Required work » Please quote exactly the opening lines of the data, from the first line to the one where "COL = scene.collection" appears.
╔══
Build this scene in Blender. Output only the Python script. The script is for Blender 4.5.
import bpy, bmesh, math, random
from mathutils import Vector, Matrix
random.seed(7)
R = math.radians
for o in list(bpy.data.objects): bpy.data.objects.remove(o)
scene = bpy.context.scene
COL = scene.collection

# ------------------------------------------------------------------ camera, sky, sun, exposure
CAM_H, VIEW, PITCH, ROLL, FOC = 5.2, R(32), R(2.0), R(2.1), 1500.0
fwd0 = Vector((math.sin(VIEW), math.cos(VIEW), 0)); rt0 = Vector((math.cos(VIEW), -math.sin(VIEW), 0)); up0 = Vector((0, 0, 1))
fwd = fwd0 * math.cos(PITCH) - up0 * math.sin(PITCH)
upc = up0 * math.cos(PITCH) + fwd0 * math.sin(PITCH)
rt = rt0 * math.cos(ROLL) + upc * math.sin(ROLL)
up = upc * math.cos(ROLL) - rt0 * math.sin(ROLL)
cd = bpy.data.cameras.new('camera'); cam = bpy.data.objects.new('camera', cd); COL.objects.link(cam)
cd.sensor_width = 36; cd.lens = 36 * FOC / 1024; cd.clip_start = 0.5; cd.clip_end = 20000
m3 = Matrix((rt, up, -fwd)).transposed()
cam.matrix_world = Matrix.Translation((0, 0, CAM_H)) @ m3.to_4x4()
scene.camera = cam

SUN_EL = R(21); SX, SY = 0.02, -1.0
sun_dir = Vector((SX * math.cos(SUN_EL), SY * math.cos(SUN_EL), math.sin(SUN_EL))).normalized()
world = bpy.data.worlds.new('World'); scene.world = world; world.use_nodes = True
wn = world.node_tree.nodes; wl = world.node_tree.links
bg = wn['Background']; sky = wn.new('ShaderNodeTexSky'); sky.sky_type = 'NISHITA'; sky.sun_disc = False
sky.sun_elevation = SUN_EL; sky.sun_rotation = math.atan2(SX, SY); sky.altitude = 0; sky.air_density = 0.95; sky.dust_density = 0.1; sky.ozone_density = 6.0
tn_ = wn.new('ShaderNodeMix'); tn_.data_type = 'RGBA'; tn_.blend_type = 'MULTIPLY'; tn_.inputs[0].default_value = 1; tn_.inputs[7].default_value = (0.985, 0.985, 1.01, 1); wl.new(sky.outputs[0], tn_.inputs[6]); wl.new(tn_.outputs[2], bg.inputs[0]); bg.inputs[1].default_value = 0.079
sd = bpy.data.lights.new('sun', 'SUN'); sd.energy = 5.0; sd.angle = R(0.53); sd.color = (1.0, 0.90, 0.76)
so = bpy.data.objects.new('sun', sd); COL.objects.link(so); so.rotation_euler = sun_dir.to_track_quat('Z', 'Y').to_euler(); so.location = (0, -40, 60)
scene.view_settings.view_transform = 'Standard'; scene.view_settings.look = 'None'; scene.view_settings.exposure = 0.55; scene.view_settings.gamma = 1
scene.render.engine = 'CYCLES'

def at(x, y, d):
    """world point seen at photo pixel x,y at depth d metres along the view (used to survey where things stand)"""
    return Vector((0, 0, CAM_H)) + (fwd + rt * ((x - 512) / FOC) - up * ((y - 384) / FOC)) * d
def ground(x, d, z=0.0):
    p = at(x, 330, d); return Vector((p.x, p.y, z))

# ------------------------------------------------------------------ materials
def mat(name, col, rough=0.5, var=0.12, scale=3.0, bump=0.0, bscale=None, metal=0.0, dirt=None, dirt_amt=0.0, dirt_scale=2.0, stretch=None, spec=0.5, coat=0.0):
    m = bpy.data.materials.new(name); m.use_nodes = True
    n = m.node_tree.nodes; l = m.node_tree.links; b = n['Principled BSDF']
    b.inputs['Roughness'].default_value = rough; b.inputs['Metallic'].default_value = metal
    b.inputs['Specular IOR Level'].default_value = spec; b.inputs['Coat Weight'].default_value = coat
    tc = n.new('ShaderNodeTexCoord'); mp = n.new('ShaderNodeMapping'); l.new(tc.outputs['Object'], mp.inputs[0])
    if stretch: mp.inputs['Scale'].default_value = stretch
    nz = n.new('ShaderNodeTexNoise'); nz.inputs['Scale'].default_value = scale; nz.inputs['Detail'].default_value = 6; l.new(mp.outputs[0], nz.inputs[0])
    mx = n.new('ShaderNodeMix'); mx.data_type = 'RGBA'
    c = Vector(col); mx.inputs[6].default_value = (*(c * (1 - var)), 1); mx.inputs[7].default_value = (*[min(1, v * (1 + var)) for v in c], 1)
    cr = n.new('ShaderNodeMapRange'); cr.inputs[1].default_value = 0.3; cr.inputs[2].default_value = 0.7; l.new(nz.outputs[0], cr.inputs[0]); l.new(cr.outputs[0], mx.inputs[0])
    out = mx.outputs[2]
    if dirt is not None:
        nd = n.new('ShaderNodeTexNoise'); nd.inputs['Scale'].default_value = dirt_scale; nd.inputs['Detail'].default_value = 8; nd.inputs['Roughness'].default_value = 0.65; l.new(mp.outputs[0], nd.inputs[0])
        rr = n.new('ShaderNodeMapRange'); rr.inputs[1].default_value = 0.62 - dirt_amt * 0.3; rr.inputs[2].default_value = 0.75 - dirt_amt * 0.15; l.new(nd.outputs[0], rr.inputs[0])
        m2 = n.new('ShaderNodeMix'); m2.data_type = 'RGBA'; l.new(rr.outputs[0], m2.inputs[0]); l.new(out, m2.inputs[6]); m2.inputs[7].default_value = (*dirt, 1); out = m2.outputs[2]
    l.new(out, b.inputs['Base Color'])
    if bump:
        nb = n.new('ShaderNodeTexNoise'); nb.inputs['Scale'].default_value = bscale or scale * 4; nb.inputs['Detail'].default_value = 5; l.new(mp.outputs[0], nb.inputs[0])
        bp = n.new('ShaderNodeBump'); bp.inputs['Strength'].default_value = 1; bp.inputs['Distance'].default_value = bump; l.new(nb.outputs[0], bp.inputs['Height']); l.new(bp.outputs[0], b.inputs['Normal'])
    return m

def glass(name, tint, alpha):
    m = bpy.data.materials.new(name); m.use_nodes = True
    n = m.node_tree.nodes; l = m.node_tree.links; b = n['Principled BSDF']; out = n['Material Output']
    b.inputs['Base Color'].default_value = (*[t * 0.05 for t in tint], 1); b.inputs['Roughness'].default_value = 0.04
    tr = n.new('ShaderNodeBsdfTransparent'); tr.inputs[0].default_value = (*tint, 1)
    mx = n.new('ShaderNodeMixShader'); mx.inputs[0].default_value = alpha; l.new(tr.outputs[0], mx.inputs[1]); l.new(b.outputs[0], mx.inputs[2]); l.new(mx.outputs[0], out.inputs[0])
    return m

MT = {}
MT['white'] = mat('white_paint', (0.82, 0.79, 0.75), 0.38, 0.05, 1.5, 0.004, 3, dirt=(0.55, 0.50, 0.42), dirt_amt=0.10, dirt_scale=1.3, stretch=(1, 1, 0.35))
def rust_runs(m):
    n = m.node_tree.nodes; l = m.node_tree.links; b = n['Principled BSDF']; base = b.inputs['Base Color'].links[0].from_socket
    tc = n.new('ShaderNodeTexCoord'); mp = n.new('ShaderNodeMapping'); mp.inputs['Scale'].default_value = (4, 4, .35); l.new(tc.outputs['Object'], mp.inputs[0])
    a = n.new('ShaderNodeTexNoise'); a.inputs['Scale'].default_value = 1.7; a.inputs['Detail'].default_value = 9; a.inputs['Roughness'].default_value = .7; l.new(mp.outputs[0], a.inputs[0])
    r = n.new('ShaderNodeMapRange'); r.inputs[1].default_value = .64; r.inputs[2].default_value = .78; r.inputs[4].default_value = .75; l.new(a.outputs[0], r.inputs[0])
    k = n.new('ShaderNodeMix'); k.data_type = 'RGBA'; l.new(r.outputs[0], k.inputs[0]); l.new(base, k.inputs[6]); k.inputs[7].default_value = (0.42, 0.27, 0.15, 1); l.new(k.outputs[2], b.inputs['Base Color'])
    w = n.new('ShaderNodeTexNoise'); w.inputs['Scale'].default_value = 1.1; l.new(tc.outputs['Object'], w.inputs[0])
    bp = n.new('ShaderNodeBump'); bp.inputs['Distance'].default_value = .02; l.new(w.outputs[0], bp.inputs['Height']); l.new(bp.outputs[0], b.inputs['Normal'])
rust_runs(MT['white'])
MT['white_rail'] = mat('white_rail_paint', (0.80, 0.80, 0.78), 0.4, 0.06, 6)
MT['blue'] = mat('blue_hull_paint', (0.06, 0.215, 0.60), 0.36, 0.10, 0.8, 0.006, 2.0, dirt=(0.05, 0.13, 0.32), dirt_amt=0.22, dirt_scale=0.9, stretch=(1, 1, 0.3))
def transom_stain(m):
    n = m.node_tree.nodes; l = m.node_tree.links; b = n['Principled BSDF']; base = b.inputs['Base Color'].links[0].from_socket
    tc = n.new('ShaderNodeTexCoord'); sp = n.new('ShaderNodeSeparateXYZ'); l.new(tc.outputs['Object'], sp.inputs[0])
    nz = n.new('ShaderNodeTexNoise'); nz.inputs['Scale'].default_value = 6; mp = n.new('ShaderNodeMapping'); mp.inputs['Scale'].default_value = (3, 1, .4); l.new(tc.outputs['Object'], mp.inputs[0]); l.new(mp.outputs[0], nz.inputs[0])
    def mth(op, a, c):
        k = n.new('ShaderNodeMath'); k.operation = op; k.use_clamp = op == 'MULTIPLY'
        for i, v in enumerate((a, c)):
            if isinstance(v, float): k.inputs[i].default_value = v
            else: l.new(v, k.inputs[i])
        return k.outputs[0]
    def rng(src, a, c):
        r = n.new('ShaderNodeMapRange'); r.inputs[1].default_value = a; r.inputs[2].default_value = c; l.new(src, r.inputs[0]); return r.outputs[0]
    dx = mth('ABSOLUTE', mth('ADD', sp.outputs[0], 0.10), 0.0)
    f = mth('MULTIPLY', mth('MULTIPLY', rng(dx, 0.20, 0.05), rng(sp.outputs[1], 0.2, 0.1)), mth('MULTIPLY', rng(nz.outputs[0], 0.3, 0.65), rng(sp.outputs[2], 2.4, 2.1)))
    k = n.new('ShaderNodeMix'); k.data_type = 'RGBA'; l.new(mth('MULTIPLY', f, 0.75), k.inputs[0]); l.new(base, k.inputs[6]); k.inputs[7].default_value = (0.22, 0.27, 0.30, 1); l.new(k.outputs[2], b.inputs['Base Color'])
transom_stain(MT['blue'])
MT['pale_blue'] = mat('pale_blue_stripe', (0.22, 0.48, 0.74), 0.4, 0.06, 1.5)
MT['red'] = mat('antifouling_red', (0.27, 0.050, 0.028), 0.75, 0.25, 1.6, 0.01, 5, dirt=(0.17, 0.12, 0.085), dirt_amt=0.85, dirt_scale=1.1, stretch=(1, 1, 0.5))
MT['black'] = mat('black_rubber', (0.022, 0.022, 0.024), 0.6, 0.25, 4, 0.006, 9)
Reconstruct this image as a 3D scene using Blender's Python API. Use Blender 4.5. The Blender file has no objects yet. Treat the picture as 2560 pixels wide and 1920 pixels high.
╚══
Answer to the exercise »
Build this scene in Blender. Output only the Python script. The script is for Blender 4.5.
import bpy, bmesh, math, random
from mathutils import Vector, Matrix
random.seed(7)
R = math.radians
for o in list(bpy.data.objects): bpy.data.objects.remove(o)
scene = bpy.context.scene
COL = scene.collection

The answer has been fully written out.